6 Autobiography of The Rev. William Jay, 377‒378. This quotation is from Fuller, Memoirs Of the late Rev. Samuel Pearce, [1st ed.], 208‒209.

7 Fuller is using the term “candour” here in an archaic meaning of “freedom from bias.” See William Little, et al., The Oxford Universal Dictionary on Historical Principles, rev. and ed. C. T. Onions (1933, Oxford: Clarendon Press, 1955), s.v.

8 Autobiography of The Rev. William Jay, 377‒378. This quotation is from Fuller, Memoirs Of the late Rev. Samuel Pearce, [1st ed.], 245.

9 E. F. Clipsham, “Pearce, Samuel,” Oxford Dictionary of National Biography, ed. H. C. G. Matthew and Brian Harrison (Oxford: Oxford University Press, 2004), 43:286.

10 See, for example, The Life and Letters of John Angell James, ed.
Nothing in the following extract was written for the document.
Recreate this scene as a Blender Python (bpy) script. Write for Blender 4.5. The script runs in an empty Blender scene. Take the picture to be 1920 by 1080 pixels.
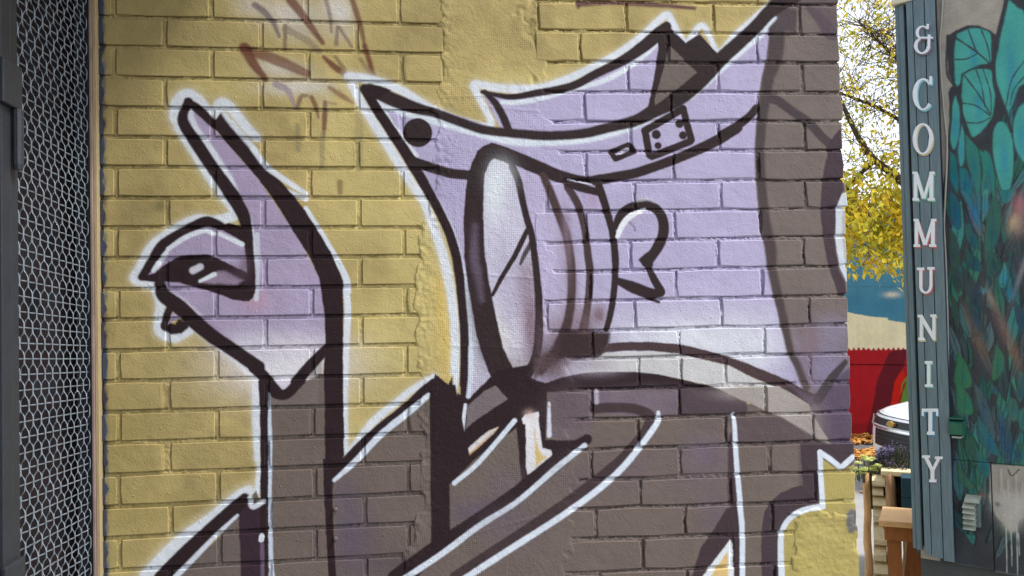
import bpy, bmesh, math, random
import numpy as np
from mathutils import Vector, Matrix
random.seed(7)
SC = bpy.context.scene; COL = SC.collection
# ---------------------------------------------------------------- wall mural paint (a raster made from strokes, in wall metres)
F_PX, YAW, PITCH, ROLL = 1560.578, 0.1307727, 0.0257543, -0.0217907
CAM = np.array([0.6449386, -1.9992353, 0.0])          # x, y ; z is added below
WALL_Z0 = 2.9927                                         # height of the wall's reference course above the ground
CAM[2] = WALL_Z0 - 0.6926659
def cam_axes():
    cy, sy, cp, sp, cr, sr = (math.cos(YAW), math.sin(YAW), math.cos(PITCH), math.sin(PITCH), math.cos(ROLL), math.sin(ROLL))
    fwd = np.array([sy*cp, cy*cp, sp]); right = np.array([cy, -sy, 0.0]); up = np.cross(right, fwd)
    return cr*right + sr*up, -sr*right + cr*up, fwd
RT, UP, FW = cam_axes()
def ray(px, py):
    return FW + (px-960)/F_PX*RT - (py-540)/F_PX*UP
def at_y(px, py, y):                                   # the point of the vertical plane y = const seen at that place of the photograph
    d = ray(px, py); return CAM + d*((y-CAM[1])/d[1])
def at_z(px, py, z):
    d = ray(px, py); return CAM + d*((z-CAM[2])/d[2])
def wall_pt(px, py):
    p = at_y(px, py, 0.0); return p[0], p[2]

# ---------------------------------------------------------------- camera, sky, sun, exposure
cam_d = bpy.data.cameras.new('camera'); cam_o = bpy.data.objects.new('camera', cam_d); COL.objects.link(cam_o); SC.camera = cam_o
cam_d.sensor_width = 36.0; cam_d.lens = 36.0*F_PX/1920.0; cam_d.clip_start = 0.02; cam_d.clip_end = 2000
cam_o.matrix_world = Matrix(((RT[0], UP[0], -FW[0], CAM[0]), (RT[1], UP[1], -FW[1], CAM[1]), (RT[2], UP[2], -FW[2], CAM[2]), (0, 0, 0, 1)))
SUN_AZ, SUN_EL = math.radians(112), math.radians(54)
W = bpy.data.worlds.new('World'); SC.world = W; W.use_nodes = True
wn, wl = W.node_tree.nodes, W.node_tree.links
sky = wn.new('ShaderNodeTexSky'); sky.sky_type = 'NISHITA'; sky.sun_disc = False
sky.sun_elevation = SUN_EL; sky.sun_rotation = SUN_AZ; sky.air_density = 1.0; sky.dust_density = 1.0; sky.ozone_density = 1.0
hs = wn.new('ShaderNodeHueSaturation'); hs.inputs['Saturation'].default_value = 0.3     # overcast: a nearly white sky
wl.new(sky.outputs[0], hs.inputs['Color']); wl.new(hs.outputs[0], wn['Background'].inputs[0]); wn['Background'].inputs[1].default_value = 0.13
sd = bpy.data.lights.new('sun', 'SUN'); sd.energy = 1.5; sd.angle = math.radians(10); sd.color = (1.0, .97, .94)
so = bpy.data.objects.new('sun', sd); COL.objects.link(so)
sdir = Vector((math.sin(SUN_AZ)*math.cos(SUN_EL), math.cos(SUN_AZ)*math.cos(SUN_EL), math.sin(SUN_EL)))
so.rotation_euler = sdir.to_track_quat('Z', 'Y').to_euler()
SC.view_settings.view_transform = 'Standard'; SC.view_settings.look = 'None'; SC.view_settings.exposure = 1.5; SC.view_settings.gamma = 1.0
SC.view_settings.use_curve_mapping = False

# ---------------------------------------------------------------- helpers
def srgb(r, g, b):
    return tuple(((c/255)/12.92 if c/255 <= .04045 else ((c/255+.055)/1.055)**2.4) for c in (r, g, b))
def mat(name, col, rough=.7, bump=0.0, bscale=60, var=.12, vscale=8, metal=0.0, spec=.4, stretch=None, transl=0.0, ramp=None):
    """A procedural material: colour drift from noise, fine relief from noise; stretch = (x, y, z) makes grain."""
    m = bpy.data.materials.new(name); m.use_nodes = True; n, l = m.node_tree.nodes, m.node_tree.links
    b = n['Principled BSDF']; b.inputs['Roughness'].default_value = rough; b.inputs['Metallic'].default_value = metal
    b.inputs['Specular IOR Level'].default_value = spec
    g = n.new('ShaderNodeNewGeometry'); src = g.outputs['Position']
    if stretch:
        tc = n.new('ShaderNodeTexCoord'); mp = n.new('ShaderNodeMapping'); mp.inputs['Scale'].default_value = stretch
        l.new(tc.outputs['Object'], mp.inputs['Vector']); src = mp.outputs[0]
    t = n.new('ShaderNodeTexNoise'); t.inputs['Scale'].default_value = vscale; t.inputs['Detail'].default_value = 6; l.new(src, t.inputs['Vector'])
    r = n.new('ShaderNodeValToRGB'); l.new(t.outputs['Fac'], r.inputs['Fac'])
    c = srgb(*col)
    if ramp:
        els = r.color_ramp.elements
        while len(els) < len(ramp): els.new(.5)
        for e, (p, cc) in zip(els, ramp): e.position = p; e.color = (*srgb(*cc), 1)
    else:
        r.color_ramp.elements[0].position = .3; r.color_ramp.elements[1].position = .7
        r.color_ramp.elements[0].color = (*[v*(1-var) for v in c], 1); r.color_ramp.elements[1].color = (*[min(v*(1+var), .92) for v in c], 1)
    l.new(r.outputs[0], b.inputs['Base Color'])
    if bump:
        t2 = n.new('ShaderNodeTexNoise'); t2.inputs['Scale'].default_value = bscale; t2.inputs['Detail'].default_value = 5; l.new(src, t2.inputs['Vector'])
        bp = n.new('ShaderNodeBump'); bp.inputs['Strength'].default_value = 1; bp.inputs['Distance'].default_value = bump
        l.new(t2.outputs['Fac'], bp.inputs['Height']); l.new(bp.outputs[0], b.inputs['Normal'])
    if transl:
        tr = n.new('ShaderNodeBsdfTranslucent'); l.new(r.outputs[0], tr.inputs['Color']); mx = n.new('ShaderNodeMixShader'); mx.inputs[0].default_value = transl
        l.new(b.outputs[0], mx.inputs[1]); l.new(tr.outputs[0], mx.inputs[2]); l.new(mx.outputs[0], n['Material Output'].inputs[0])
    return m
def tag(o, label=None, cat=None, group=None, kind=None):
    for k, v in (('label', label), ('category', cat), ('group', group), ('kind', kind)):
        if v: o[k] = v
    return o
def link(name, me, m=None, parent=None, loc=None):
    o = bpy.data.objects.new(name, me); COL.objects.link(o)
    if m and me and not me.materials: me.materials.append(m)
    if parent: o.parent = parent
    if loc is not None: o.location = loc
    return o
def empty(name, loc, rz=0.0):
    o = bpy.data.objects.new(name, None); COL.objects.link(o); o.location = loc; o.rotation_euler[2] = rz; o.empty_display_size = .1; return o
def mesh(name, v, f, smooth=False):
    me = bpy.data.meshes.new(name); me.from_pydata([tuple(p) for p in v], [], f); me.update()
    if smooth:
        for p in me.polygons: p.use_smooth = True
    return me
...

R. W. Dale, 3rd ed. (London: James Nisbet and Co., 1861), 67; John Angell James, An Earnest Ministry the Want of the Times, 4th ed. (London: Hamilton, Adams, & Co., 1848), 272. The phrase appears to have originated with Pearce’s friend, John Ryland: see Ernest A. Payne, “Samuel Pearce” in his The First Generation: Early Leaders of the Baptist Missionary Society in England and America (London: Carey Press, [1936]), 46.